Fast-forward three years and Obama’s election seemed to signal to the world that the United States had overcome its sordid past. It marked a chance, as one Iranian reporter said, for America to "fix its image in the world."

But since that electrifying November night in 2008, a strange paradox has occurred. While a black man has occupied the White House, conditions for African-Americans have at best stagnated and in many cases worsened. A 2013 report by researchers at Brandeis University calculated that "half the collective wealth of African-American families was stripped away during the Great Recession." A rash of voter-suppression laws targeted — much like the old grandfather clauses — at African-Americans and supported by the Supreme Court’s ruling in Shelby County v. Holder, threatens to disfranchise millions of black voters. The economic and political onslaught is punctuated by the number of unarmed black Americans shot and killed by "stand your ground" vigilantes or increasingly militarized police forces, with no assurances whatsoever that justice will occur. These grievances converged in Ferguson, Missouri, and came to light for the world to see.
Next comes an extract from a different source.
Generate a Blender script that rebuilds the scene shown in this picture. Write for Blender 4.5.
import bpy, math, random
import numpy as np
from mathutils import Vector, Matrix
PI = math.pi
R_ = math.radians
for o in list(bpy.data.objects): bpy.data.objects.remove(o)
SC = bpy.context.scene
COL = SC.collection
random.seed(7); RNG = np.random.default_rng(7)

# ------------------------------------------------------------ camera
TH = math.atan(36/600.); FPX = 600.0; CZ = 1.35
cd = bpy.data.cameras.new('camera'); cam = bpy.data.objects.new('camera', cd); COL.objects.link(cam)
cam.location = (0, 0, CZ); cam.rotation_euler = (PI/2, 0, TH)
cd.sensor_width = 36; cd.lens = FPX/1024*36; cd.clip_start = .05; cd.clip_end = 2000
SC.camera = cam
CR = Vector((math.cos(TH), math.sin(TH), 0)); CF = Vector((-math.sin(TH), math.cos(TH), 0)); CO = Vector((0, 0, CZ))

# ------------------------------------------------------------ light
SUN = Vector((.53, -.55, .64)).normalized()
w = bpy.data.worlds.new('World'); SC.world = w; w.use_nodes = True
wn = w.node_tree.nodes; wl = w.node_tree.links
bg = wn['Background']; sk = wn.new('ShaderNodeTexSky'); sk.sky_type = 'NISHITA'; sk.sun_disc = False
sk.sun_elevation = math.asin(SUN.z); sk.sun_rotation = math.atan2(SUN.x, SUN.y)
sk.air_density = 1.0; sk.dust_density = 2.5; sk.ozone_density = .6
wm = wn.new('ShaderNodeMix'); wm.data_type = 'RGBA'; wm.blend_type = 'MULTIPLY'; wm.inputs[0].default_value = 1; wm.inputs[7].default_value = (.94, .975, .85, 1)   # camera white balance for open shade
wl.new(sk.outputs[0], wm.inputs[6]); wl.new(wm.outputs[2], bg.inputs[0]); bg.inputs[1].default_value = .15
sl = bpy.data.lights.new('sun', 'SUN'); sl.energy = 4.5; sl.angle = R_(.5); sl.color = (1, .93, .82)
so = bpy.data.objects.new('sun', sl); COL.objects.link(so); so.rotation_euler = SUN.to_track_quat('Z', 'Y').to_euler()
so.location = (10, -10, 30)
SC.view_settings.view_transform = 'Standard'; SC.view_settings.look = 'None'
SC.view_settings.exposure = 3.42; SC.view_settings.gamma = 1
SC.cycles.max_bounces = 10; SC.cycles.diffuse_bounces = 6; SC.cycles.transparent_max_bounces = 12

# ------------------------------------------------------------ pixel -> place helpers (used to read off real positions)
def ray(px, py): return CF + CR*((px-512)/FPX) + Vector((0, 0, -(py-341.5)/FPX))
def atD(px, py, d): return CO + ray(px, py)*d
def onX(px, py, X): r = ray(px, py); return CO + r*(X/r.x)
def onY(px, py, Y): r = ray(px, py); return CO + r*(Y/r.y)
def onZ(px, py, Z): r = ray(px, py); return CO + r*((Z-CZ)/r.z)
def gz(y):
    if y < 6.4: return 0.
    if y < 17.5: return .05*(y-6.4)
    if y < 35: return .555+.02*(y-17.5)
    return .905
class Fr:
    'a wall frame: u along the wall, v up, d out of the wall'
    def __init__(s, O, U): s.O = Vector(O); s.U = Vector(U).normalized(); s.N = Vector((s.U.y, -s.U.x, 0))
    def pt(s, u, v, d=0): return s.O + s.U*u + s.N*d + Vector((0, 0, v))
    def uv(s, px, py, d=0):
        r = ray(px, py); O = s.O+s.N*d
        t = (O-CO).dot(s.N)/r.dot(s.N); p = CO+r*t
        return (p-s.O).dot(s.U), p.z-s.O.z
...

The United States has been grappling with its relatively diminishing economic global power since the 1970s by turning instead to what was supposed to be the nation’s strength. A favorite trope for presidents and secretaries of state attempting to project power abroad has been to talk of America as the land of opportunity, a bastion of human rights. But murdered teenagers and tear gas in Ferguson don’t reflect the image of the "shining city on the hill" that politicians in Washington want the world to see. The ongoing inability to make the promises of democracy real for 44.5 million African-Americans will continue to vex U.S. foreign policy now, just as it has in the past. And, fair or not, America’s enemies will continue to use this discomfiting reality to poke, embarrass, and shame the superpower.